Street Chant, the trio of Emily Littler (vocals/guitar), Billie Rogers (bass) and Alex Brown (drums), is a poppy New Zealand punk band with a penchant for instrumental sections that most likely kill when played live. Means, the band’s Stateside debut, plays well when the band plays to its strengths, which mostly revolve around its high energy and velocity.


When the songs are tight, the album succeeds. Two-minute barnburner “Scream Walk” rumbles through chord changes like lightning, with Littler barking at a million miles an hour. The band even has time for a breakdown that makes the song stretch out longer than it is—when it’s over, it feels like you’ve been listening to a 138-second song for far longer than 138 seconds. “You Do The Maths” is an example of a longer song carried by a really tight instrumental performance and a catchy chorus, never losing its way or its all-important propulsion. On the flip side are some of the more meandering sections in other tracks, which sometimes evoke Sonic Youth without the experimentation, sense of purpose or tunefulness. There is a free-form component to the music that sometimes stalls the album and at other times invigorates it.


Littler’s voice is good at a few things (delivering lots of lyrics quickly, singing in a drawling monotone that puts her in line with punk gods) and not good at others (variety, sounding pretty, holding a tune). But with Street Chant not concerned with gorgeousness and the songs being mostly catchy enough on their own, Littler is a strength to the band. The rhythm section of Rogers and Brown is loopy and jumpy; their inventiveness makes up for the fact that they are not always on top of things.

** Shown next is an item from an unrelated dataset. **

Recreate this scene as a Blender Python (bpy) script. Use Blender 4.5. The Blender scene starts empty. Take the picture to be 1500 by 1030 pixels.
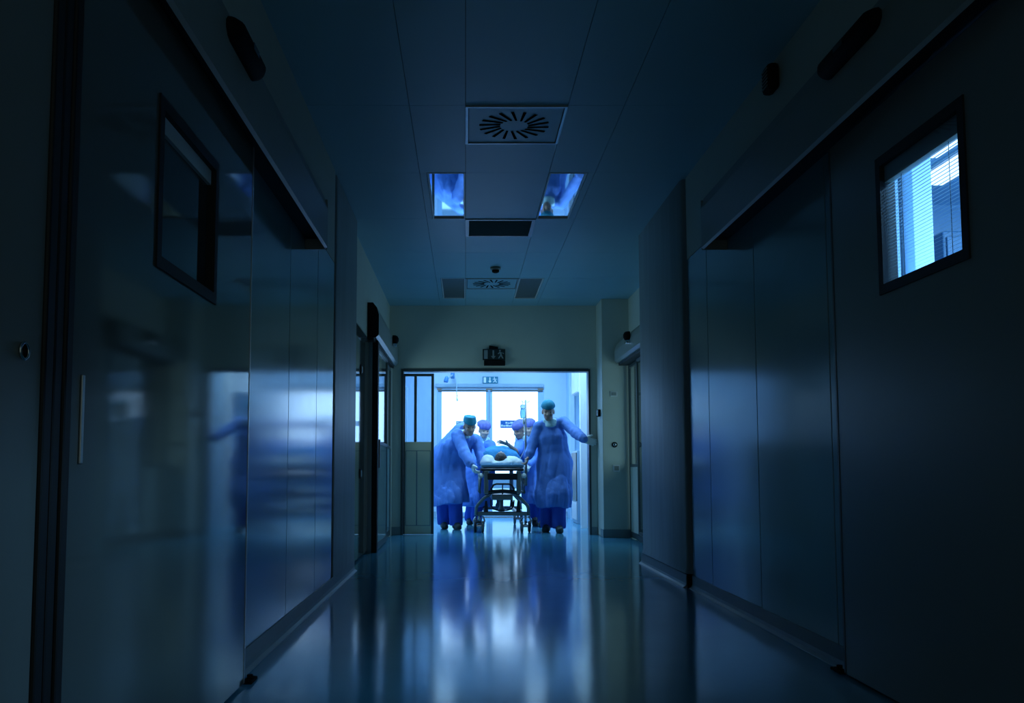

Means is 38 minutes long, and while that’s usually a short length for a record, for Street Chant it might just be a little too long. The band strikes an interesting balance between power pop and garage punk, but it often indulges in long instrumental jam sections that rarely add much to the songlets. Inexplicably, the songs become longer toward the end, with the 4:40 bordering-on-free-form “The Password Is Password” topping off Means. Littler’s vocals are not mixed strongly enough to carry the song, leaving the burden on Littler’s chunky guitar chords, like on “Stoned Again.” However, this is a promising start for a blazing little New Zealand punk band that’s just getting started.